My journey through the Coppola-family deep cuts (and also revisiting the old classics) continues. This is a bit of a lighter affair than I’m used to with FFC, but his humanity still shines.
Peggy Sue Got Married plays as an interesting counter to Back to the Future that came out the year previous—the meditation on the past is not Marty McFly’s fascination but Peggy Sue’s regret and sentimentality. She was the talk of the town and at the peak of her life in 1960, so waking up a day before her 18th birthday isn’t so much a paradox in the space time continuum but rather a return home. This is as far away from techy as you can get, recalling a time before the ‘80s science fiction boom when time travel was used as a narrative device hidden in the background rather than the centerpiece itself. Unfortunately, as I was getting used to the premise and the dynamic between Kathleen Turner’s Peggy and Nicolas Cage’s Charlie, the film seems to lose the threads it was weaving to set up an easy reconciliation between the two main characters that leaves me wanting something else. Maybe this would have worked better as a miniseries, allowing the moments of reunion to feel more deserved (Outlander, for example, deals with similar themes more successfully because it develops its character relationships at a much slower pace).

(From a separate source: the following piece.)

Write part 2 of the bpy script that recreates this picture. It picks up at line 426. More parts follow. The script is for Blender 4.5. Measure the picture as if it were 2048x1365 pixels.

Of course, there are many moments along the way to cherish. And one can’t help but love another larger-than-life (or should I call it greater-than-life) performance from Cage. There really aren’t any other American actors that do it like Cage (at least ones that aren’t relegated to secondary roles). Such a deft mix of the tragic and the absurd. He never ceases to entertain. Peggy Sue would make a good double feature with Moonstruck.